--- Material provided ---
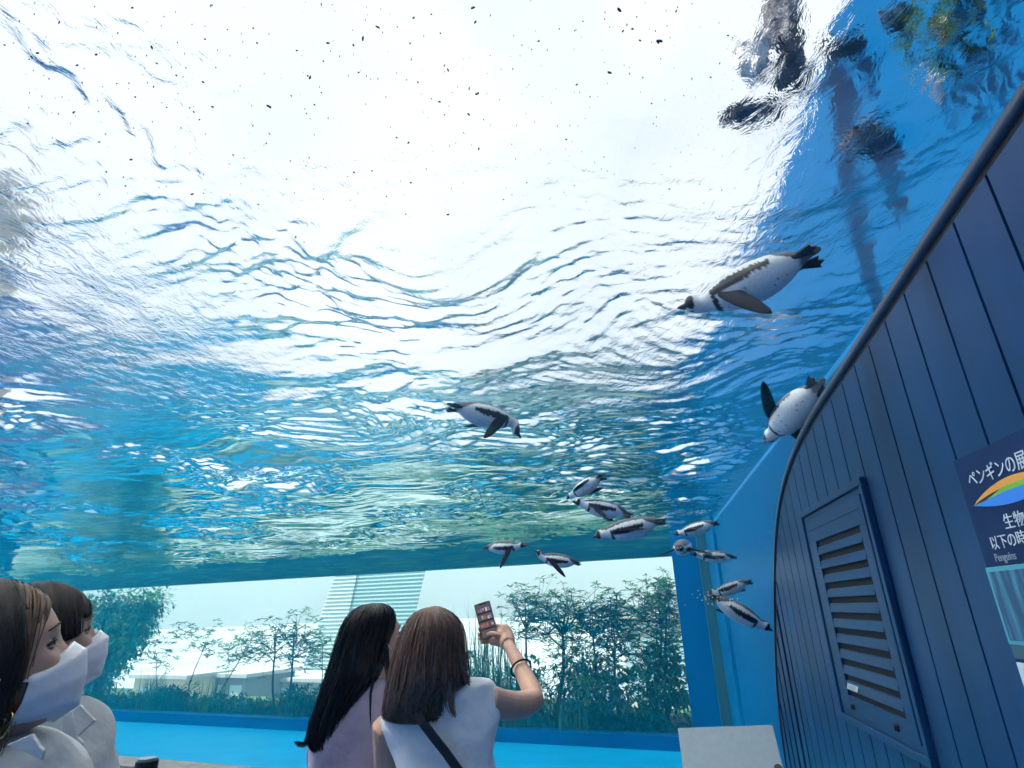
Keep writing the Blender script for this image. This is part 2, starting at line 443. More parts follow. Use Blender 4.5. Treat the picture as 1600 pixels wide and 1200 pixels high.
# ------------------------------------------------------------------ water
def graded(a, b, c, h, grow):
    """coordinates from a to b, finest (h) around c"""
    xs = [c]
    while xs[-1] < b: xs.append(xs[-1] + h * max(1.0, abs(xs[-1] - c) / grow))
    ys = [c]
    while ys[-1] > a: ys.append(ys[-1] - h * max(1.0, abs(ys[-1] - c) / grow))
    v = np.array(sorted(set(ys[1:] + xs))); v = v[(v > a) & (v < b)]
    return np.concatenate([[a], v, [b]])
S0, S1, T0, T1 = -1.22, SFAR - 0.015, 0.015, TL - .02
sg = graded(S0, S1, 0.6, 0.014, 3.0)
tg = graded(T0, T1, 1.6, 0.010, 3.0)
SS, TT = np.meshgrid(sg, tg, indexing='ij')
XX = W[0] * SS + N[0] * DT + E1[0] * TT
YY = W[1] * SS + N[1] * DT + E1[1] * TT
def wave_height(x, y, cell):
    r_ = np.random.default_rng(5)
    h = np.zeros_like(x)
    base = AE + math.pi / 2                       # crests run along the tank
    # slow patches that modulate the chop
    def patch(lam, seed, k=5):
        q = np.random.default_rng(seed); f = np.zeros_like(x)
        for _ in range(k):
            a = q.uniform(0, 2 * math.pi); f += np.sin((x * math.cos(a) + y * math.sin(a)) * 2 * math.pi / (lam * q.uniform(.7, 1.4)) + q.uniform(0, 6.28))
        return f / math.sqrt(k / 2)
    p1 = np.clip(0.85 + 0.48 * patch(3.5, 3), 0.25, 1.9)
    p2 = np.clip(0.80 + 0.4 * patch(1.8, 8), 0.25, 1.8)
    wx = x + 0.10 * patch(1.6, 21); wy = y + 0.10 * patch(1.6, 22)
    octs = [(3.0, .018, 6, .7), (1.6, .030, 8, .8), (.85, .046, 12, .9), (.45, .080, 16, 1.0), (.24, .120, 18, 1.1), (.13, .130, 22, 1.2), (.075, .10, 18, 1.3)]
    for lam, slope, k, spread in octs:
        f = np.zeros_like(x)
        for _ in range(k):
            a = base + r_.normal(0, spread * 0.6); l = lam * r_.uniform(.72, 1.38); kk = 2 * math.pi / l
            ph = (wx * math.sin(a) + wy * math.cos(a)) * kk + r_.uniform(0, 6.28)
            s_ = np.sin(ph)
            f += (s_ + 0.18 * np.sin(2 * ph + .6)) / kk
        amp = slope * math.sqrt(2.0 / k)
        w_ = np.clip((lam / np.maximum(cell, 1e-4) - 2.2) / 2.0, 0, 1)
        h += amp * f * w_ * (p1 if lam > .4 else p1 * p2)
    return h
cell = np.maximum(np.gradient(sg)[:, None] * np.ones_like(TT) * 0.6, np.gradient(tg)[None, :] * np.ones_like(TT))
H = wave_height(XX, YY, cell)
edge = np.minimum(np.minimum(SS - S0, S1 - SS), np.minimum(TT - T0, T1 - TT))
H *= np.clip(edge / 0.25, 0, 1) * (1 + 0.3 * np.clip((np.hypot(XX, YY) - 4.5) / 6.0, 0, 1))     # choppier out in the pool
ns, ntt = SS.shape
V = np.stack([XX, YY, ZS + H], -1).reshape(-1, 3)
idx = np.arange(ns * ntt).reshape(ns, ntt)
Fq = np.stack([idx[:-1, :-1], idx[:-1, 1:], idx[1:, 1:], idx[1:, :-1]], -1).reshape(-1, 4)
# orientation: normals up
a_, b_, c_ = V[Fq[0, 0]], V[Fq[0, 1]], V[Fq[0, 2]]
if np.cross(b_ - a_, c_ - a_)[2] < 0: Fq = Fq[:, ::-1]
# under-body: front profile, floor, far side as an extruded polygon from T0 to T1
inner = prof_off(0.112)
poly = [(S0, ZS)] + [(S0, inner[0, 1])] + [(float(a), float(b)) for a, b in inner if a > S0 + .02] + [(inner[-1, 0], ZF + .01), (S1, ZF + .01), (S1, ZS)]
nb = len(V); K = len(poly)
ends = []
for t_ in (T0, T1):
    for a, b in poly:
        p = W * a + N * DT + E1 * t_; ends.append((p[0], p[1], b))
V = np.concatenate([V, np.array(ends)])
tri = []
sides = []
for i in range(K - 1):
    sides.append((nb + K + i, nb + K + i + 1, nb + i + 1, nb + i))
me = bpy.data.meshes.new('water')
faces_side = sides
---
--- Material provided ---
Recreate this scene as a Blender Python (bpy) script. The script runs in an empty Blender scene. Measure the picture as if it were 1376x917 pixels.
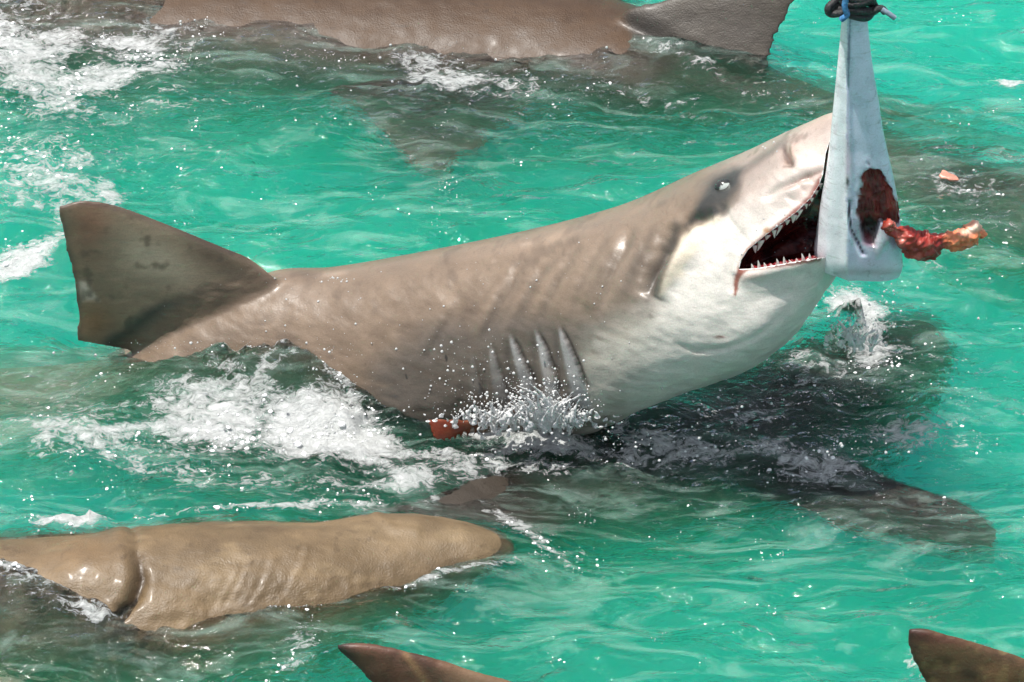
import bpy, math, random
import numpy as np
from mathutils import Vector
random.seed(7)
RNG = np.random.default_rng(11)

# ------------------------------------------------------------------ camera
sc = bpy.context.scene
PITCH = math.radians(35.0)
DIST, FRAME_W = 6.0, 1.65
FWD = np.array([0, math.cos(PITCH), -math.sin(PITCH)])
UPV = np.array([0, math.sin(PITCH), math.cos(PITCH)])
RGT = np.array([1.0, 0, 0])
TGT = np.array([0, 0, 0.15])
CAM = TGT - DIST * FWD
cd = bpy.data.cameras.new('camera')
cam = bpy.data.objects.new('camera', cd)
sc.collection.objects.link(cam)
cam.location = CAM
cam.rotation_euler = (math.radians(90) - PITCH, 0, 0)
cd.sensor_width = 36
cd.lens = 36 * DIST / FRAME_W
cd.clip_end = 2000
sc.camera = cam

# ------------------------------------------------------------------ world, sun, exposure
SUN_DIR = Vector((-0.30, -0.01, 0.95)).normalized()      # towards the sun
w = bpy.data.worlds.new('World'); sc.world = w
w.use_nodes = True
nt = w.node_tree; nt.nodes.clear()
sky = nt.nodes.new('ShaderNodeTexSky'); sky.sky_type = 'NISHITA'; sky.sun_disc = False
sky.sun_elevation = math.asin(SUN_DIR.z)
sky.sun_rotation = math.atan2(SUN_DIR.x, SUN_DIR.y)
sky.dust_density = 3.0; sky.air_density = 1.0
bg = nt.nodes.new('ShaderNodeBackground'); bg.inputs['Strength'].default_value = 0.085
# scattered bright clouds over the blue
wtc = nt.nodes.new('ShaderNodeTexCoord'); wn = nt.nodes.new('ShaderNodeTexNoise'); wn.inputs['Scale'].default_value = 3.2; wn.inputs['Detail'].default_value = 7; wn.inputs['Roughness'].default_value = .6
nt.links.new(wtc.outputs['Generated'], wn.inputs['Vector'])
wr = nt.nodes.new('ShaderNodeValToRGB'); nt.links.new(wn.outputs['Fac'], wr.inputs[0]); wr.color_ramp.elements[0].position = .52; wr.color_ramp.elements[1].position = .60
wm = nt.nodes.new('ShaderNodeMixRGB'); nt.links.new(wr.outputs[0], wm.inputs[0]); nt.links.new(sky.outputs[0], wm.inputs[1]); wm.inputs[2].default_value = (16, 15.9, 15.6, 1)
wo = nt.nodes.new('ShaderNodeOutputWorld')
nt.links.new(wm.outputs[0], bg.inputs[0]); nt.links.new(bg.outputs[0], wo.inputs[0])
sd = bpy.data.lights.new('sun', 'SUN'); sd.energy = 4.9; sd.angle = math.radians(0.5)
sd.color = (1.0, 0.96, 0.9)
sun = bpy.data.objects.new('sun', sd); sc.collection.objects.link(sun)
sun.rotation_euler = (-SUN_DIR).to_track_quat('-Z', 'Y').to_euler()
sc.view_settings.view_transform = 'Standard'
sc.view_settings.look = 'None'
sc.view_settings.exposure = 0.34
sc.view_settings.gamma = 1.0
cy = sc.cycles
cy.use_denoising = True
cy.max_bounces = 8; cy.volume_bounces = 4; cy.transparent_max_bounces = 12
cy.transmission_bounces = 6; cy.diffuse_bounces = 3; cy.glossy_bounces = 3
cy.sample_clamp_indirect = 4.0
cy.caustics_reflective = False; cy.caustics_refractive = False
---
Objective >> Write out the lines from the one containing "Recreate this scene" down to the one containing "RNG = np.random.default_rng(11)", both included, exactly as they appear. Leave out any pictures.

Reply to the task >>
Recreate this scene as a Blender Python (bpy) script. The script runs in an empty Blender scene. Measure the picture as if it were 1376x917 pixels.
import bpy, math, random
import numpy as np
from mathutils import Vector
random.seed(7)
RNG = np.random.default_rng(11)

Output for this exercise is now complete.